Unlike past scenarios, which were oriented around conventional wars in places such as North Korea and Iraq, the new scenarios will force the military to prepare to fight messy counterinsurgency wars while simultaneously dealing with potentially catastrophic attacks by terrorists or rogue nations on the U.S. and allies using nuclear weapons.

Because some of the scenarios involve U.S. military action in countries considered U.S. allies, they have triggered diplomatic blowback. Some State Department officials worry that planning around possible crises like the takeover of a nuclear-armed ally, such as Pakistan, by Islamic extremists could alienate important friends in the war on terrorism. Pentagon officials counter that the scenarios spelled out and addressed in the defense review must be detailed if they are really going to force change. “The more the scenarios hit a nerve … the more I know I am onto something,” a defense official involved in the effort says.

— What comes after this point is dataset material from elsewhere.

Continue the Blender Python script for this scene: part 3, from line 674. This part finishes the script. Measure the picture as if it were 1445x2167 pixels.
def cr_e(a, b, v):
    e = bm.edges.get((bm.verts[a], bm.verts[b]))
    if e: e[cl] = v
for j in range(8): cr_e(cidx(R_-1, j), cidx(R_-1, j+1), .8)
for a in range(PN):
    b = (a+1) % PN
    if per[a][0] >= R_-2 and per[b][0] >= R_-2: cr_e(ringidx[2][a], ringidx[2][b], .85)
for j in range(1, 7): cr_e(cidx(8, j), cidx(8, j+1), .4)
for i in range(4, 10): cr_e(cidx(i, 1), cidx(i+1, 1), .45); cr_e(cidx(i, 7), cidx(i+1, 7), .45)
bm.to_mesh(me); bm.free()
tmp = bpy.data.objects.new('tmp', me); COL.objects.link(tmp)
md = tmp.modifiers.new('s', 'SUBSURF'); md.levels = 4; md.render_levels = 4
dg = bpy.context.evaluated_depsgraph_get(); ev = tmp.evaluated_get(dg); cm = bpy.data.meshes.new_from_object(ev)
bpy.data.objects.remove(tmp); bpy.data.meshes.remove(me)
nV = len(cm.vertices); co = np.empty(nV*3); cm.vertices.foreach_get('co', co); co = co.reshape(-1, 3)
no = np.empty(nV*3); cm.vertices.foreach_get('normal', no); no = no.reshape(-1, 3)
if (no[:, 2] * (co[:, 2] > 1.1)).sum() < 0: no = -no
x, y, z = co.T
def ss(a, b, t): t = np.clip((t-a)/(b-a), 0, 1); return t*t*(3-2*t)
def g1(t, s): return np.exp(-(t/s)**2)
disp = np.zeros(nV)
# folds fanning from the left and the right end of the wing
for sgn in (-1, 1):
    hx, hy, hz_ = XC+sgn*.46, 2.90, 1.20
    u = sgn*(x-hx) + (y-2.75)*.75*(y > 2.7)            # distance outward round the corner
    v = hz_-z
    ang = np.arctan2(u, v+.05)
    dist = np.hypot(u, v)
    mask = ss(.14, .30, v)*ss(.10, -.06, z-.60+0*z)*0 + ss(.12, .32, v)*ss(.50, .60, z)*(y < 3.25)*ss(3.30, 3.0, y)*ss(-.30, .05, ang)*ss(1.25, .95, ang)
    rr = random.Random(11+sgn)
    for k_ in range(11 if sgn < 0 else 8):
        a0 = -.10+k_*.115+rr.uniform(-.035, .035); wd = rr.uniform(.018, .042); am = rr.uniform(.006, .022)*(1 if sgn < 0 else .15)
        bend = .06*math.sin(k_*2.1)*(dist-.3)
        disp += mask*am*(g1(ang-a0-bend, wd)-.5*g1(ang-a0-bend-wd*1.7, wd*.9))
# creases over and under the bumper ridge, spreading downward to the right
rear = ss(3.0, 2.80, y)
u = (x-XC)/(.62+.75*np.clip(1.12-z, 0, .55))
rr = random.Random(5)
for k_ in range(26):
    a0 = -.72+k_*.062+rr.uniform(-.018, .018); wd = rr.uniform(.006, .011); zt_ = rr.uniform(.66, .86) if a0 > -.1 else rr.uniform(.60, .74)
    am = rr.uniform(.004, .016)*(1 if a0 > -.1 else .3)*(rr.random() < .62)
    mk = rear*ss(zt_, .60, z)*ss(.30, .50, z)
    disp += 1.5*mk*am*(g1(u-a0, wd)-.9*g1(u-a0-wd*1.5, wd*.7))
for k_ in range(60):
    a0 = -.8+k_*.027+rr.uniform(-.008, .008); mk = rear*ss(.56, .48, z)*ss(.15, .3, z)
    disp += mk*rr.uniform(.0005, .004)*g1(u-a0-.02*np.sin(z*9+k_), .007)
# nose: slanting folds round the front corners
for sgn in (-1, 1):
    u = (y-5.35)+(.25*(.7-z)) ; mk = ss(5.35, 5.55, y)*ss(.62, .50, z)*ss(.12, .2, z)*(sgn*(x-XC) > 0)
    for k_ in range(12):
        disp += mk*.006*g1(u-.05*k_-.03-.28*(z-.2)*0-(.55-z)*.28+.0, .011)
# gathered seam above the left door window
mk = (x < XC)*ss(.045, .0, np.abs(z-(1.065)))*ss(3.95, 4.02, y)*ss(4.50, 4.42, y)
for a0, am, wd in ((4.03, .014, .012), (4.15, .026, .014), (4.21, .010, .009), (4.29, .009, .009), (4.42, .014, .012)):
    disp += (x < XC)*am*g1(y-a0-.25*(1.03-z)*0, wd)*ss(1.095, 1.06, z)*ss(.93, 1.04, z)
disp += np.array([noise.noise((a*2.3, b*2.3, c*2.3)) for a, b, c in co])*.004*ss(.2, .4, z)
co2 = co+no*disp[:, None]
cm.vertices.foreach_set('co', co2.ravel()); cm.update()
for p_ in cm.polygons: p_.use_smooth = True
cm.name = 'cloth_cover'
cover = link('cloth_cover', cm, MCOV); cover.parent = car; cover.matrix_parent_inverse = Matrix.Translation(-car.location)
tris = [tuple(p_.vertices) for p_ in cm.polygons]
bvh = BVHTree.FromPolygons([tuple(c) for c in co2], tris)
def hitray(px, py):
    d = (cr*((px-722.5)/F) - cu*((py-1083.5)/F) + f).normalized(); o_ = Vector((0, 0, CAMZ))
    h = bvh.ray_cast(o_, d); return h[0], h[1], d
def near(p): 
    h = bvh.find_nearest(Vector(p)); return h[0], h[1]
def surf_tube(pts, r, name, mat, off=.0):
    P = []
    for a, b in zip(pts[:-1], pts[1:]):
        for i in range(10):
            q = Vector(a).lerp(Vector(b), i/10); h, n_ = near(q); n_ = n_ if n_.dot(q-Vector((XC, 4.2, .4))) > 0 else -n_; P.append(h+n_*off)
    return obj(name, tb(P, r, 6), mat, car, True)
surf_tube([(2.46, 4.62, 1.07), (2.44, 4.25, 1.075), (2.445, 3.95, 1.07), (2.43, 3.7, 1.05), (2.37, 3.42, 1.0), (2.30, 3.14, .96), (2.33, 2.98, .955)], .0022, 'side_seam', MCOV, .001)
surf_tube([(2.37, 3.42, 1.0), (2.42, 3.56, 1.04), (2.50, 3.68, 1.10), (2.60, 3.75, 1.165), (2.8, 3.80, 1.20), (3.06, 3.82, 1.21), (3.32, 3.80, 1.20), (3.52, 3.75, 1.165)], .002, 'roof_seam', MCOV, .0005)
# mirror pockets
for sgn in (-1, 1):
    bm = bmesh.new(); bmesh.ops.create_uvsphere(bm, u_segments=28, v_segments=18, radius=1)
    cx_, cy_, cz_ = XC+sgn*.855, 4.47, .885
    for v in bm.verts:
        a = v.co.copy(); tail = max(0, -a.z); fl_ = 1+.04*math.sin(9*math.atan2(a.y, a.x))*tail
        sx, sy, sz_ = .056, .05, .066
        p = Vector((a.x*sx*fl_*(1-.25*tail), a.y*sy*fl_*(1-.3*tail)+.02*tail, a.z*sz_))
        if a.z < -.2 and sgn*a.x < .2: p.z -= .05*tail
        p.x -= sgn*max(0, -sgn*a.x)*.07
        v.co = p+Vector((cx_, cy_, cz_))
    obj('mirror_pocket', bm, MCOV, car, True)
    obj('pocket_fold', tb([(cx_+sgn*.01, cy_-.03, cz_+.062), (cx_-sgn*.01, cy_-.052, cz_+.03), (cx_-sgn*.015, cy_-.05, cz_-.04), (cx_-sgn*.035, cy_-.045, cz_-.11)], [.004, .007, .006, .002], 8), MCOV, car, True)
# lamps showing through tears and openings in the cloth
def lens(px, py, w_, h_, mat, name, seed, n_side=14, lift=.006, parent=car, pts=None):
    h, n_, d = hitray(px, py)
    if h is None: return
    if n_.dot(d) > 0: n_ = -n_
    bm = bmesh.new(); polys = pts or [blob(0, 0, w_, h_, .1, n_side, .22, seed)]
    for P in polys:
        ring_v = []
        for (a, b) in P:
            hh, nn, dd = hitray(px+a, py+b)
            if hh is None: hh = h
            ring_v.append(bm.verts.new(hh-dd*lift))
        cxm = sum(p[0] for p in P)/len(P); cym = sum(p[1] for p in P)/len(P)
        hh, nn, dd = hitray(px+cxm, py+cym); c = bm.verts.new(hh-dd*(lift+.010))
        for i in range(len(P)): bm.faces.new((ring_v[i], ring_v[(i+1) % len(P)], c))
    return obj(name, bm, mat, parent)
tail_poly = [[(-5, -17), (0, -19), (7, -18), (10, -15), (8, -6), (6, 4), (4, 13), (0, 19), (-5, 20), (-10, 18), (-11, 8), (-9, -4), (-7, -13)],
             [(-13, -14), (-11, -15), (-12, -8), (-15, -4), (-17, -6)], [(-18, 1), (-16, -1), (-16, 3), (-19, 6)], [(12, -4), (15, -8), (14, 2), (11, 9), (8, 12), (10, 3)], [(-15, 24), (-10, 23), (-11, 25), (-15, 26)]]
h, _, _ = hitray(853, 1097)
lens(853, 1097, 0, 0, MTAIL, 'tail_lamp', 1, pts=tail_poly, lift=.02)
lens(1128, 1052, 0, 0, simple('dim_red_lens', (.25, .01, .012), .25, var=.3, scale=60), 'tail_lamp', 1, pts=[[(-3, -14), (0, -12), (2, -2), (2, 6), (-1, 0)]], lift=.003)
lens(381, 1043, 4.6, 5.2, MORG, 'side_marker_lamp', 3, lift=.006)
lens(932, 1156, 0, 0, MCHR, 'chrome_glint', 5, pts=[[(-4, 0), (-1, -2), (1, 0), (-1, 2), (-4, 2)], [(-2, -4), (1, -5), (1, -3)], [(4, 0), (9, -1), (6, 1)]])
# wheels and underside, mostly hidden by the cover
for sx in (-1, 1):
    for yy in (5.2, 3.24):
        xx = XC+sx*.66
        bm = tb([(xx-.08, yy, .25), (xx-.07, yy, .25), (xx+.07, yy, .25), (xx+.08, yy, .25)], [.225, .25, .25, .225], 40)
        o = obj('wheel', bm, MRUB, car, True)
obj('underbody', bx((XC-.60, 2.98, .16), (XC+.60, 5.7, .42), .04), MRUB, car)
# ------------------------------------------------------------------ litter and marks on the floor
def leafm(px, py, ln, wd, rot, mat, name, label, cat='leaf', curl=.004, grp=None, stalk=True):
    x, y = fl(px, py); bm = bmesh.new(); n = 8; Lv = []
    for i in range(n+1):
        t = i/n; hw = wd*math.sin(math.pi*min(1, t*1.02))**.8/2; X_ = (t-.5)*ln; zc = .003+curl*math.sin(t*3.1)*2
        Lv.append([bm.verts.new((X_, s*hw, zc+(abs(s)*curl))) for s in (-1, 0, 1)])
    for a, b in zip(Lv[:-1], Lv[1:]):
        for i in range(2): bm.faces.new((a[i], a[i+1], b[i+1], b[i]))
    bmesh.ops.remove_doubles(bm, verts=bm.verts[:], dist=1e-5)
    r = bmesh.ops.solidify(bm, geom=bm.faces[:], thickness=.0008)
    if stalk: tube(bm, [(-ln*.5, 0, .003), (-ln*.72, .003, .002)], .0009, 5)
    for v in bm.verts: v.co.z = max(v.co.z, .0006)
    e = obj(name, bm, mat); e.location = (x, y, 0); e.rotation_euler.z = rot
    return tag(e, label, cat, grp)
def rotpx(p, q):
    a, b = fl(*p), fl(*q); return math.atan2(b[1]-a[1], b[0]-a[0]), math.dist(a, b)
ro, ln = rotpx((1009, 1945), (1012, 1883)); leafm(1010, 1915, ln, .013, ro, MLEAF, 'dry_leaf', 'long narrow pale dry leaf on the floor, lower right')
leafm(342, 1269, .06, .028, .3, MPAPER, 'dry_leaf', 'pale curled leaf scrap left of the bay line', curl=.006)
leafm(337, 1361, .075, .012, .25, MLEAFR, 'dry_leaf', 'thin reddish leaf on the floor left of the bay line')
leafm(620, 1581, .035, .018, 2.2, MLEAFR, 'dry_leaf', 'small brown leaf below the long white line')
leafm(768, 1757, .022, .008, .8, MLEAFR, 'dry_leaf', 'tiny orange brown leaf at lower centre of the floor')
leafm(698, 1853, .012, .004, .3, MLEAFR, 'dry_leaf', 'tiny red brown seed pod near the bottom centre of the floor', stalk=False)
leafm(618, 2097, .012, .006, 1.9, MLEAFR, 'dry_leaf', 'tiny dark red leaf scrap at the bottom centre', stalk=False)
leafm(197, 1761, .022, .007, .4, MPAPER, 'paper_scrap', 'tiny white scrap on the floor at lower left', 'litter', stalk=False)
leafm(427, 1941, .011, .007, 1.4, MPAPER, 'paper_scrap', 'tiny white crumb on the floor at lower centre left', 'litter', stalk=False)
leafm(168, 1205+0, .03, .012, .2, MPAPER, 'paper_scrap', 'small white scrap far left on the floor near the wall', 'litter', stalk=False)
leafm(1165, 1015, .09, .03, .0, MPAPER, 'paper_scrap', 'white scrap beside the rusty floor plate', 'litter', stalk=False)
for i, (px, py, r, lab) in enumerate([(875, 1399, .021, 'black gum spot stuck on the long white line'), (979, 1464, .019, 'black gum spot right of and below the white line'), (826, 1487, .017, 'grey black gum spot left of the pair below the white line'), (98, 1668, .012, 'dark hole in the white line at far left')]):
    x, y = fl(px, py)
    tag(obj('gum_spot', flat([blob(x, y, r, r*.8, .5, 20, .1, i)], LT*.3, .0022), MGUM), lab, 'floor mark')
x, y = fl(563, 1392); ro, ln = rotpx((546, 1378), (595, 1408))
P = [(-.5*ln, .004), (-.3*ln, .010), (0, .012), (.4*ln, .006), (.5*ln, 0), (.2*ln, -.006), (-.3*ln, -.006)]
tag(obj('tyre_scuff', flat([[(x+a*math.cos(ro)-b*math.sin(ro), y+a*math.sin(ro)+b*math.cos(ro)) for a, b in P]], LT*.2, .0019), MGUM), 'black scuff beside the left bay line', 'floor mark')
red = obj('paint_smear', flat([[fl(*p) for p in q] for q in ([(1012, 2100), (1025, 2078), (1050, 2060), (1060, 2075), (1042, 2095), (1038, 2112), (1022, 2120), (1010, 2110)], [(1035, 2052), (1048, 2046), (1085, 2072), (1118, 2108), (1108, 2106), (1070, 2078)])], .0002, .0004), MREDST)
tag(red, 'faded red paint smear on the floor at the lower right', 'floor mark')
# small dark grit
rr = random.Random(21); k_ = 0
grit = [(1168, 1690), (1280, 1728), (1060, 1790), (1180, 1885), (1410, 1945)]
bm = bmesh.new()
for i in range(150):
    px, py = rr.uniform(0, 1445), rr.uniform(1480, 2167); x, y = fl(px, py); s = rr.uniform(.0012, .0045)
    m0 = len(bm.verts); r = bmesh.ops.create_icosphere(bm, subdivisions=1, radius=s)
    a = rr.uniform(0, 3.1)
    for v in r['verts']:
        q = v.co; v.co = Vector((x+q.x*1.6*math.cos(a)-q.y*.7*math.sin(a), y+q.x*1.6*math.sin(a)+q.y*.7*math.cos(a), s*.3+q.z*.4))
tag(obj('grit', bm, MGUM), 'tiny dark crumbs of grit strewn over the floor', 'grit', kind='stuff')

The military services worry that new defense scenarios could lead to big cuts to their modernization programs, most of which were hatched well before the Sept. 11 terrorist attacks and the wars in Iraq and Afghanistan. Major weapons systems, such as aircraft carriers, fighter jets, artillery cannons and submarines are likely to be much less useful in unconventional wars.

Instead, the Pentagon will focus more on training indigenous military forces. Gen. John Abizaid, the top commander in the Middle East and Central Asia, has spoken recently about making these training missions a top priority for the Army. “It’s not fun, it’s not sexy, and the military doesn’t want to do it,” says one military officer, recently back from Iraq. But the officer says that raising the profile of these missions is necessary if the Army is going to become an effective counter-guerrilla force.

Amid such conflicting priorities and warring interests, Mr. Rumsfeld says he sees the quadrennial review as useful and “unifying the senior-level leadership in the department. … If the Defense Department goes out into the Congress and out into industry divided … we don’t go anywhere, because it is so easy in this town for someone to stop something.” In particular, he says that both Congress and the defense industry have vested interests in “keeping on doing what it is they are doing.”

Even if Mr. Rumsfeld can’t engineer change from above, a revolution from below is brewing. A generation of junior officers is “coming home from Iraq with a phenomenal amount of experience with these kinds of war. I wouldn’t trade that for the world,” said the senior defense official involved in the review.